Yes.
General Relativity is perfectly capable of showing how a large oblate spheroid of gas moving in a particular direction contracts to form an oblate spheroid shaped star moving in that same direction that shines and emits light.
And it is perfectly capable of making models that predict all the observations that any observer would make.
Frankly, its a bit hard to imagine that you'd think otherwise. The physics doesn't depend on your frame. So you make the same predictions for what every observer detects regardless of any choice of frame that may or may not be used to describe it. So if you can describe the collapse process in the frame of the star then you can make a model of the collapse process. And that model can be used for any observer.
The model is a geometric structure that has everything you need to make predictions. Here is an easier example. In the center of momentum frame an elastic collision has two particles come in and each reverse there velocity and then head out. That is a description in a frame, and it is particularly easy. But the model of such a process is a geometric structure.
The geometric structure has the tangent to the worldline be proportional to the energy-momentum four vector. So each incoming particle has its own worldline, its own unit tangent, and its own energy-momentum vector (call them p1 and p2). And at the point of collision the sum of those energy momentum vectors exists, call it s.
To find the outgoing tangent, you take the incoming tangent v1 and rotate it into s then repeat that rotation to get v1'. And similarly you take v2 and rotate it into s then repeat that rotation to get v2'.
This description is about lines and curves and tangents and such and so doesn't depend on what frame you pick or even whether you pick a frame. So we can literally predict what happens during an elastic collision without having to pick some frame or talk about who is an observer. Because we just make a geometric model of the events
Sure, in the center of momentum inertial frame it looks like a simple bounce where each has its velocity sent to its negative, but the geometric description never required you to pick a frame.

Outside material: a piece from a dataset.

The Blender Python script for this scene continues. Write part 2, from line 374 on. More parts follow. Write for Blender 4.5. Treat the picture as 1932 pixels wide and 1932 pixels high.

Picking a frame is a mere convenience, like picking an x axis or a y axis. The vector equations hold and work and don't care which frame or even whether you pick a frame.
Stars cause curvature outside themselves because the kinds of vacuum curvature that was outside the star has a natural dynamic (governed by the speed of light) that fills itself into any vacuum region as the collapse leaves more vacuum outside. So that is how the spacetime outside the gas cloud becomes curved as the gas contracts and becomes the star. And General Relativity describes this fine, without ever having to pick a frame.
So there is no issue. General Relativity is a geometric theory that doesn't require that you pick a frame. It just requires that its models satisfy Einstein's Equation.
if the Sun were shaped by electrical forces, a person who observed it from a frame with large relative velocity would note that it looked squished.
It wouldn't just looked squished. The shape and even volume of extended objects (and even whether it is a single connected object) depends on your frame.
He would attribute this departure from spherical symmetry to the magnetic field generated by the motion he perceives.
That's a gross oversimplification. The person would note that it formed into the shape it was based on the past condition (past shape and past positions and past motions and past fields) and the dynamical laws. Since they disagreed about the shapes in the past, they end up disagreeing about the shapes now.
They agree on the dynamics, for instance on the proper accelerations felt at any specific event (they agree on the rate momentum changed per proper time, they agree on the worldline of the particle).
Disagreements consist of whether a worldline's tangent vector is "at rest" or not. And whether the propoer time agrees with an inertial time. And whether an electromagnetic field has a particular amount electric field or magnetic field. But they agree on the force.
But gravity isn't a force. So people don't take
Gravitoelectromagnetism seriously as anything other than an approximation for some situations. So they don't worry about breaking a Gravitoelectromagnetic force into a Gravitoelectric force and a Gravitomagnetic force.
The sun is a squished moving star because it formed from the collapse of a squished moving ball of gas. And when you use GR to model the collapse of a squished moving ball of gas you get exactly what you expect.
Please don't pretend this is not known and that this isn't 100% exactly what GR predicts. Even collapsing dust would do this when there are zero forces whatsoever. A squished moving ball of dust collapses into a denser squished moving ball of dust, according to regular GR, with no forces.